◆ **RAW DATA**:
>>>
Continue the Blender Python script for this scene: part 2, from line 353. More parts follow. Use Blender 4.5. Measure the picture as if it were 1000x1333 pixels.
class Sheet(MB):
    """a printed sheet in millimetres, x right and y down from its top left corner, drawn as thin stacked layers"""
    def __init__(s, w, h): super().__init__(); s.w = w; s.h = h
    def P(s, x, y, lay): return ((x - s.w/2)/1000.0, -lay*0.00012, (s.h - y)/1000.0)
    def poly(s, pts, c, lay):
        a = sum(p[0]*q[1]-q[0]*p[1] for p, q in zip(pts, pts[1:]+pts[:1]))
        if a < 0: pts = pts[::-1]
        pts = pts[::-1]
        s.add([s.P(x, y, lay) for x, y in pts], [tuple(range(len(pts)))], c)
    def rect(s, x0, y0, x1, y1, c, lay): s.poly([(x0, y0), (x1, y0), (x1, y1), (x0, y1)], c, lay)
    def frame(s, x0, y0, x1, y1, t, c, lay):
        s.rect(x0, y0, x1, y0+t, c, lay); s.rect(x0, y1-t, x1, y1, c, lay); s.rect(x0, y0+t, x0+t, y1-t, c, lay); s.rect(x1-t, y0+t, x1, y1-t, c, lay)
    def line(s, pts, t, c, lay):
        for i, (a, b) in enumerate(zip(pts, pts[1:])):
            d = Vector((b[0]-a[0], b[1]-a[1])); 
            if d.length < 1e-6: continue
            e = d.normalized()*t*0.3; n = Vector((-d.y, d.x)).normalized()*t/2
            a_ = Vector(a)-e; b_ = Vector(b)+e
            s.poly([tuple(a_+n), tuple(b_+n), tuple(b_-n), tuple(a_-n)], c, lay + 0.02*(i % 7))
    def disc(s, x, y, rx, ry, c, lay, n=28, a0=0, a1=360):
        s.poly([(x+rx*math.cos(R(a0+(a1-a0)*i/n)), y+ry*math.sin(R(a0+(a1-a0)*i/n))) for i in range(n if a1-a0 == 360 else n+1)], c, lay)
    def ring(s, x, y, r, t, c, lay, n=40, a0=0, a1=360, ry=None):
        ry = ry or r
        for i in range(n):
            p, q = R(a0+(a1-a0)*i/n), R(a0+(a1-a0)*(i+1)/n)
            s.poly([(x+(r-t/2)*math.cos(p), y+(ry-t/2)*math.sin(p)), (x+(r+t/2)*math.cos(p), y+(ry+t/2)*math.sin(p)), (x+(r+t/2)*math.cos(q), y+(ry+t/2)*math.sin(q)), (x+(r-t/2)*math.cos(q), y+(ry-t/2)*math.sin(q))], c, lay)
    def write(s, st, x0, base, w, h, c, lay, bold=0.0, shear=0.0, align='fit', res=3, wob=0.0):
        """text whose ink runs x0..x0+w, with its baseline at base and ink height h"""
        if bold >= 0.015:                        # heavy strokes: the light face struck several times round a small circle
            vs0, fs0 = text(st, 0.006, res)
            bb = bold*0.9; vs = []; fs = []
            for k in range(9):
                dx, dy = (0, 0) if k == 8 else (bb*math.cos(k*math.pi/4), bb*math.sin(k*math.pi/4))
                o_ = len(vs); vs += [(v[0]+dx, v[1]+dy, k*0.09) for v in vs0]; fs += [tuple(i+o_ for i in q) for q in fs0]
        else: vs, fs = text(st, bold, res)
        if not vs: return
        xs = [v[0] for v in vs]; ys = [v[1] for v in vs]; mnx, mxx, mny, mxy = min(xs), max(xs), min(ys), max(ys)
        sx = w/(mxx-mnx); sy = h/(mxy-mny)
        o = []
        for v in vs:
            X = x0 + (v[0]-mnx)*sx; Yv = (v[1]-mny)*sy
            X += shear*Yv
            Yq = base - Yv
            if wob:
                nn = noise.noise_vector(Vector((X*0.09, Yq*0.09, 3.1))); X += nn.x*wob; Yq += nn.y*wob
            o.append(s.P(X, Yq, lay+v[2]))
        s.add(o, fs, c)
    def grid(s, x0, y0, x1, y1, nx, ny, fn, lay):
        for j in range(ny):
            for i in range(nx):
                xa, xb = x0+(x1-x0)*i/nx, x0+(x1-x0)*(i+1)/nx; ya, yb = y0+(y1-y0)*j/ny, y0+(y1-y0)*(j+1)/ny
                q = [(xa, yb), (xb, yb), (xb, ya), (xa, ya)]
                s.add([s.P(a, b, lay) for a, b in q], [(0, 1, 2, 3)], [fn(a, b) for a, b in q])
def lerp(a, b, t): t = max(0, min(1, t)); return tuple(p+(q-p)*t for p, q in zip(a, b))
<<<
◆ **BRIEF**:
Point out every line holding the string "from" and copy it.

◆ **CORRECT OUTPUT**:
Continue the Blender Python script for this scene: part 2, from line 353. More parts follow. Use Blender 4.5. Measure the picture as if it were 1000x1333 pixels.
    """a printed sheet in millimetres, x right and y down from its top left corner, drawn as thin stacked layers"""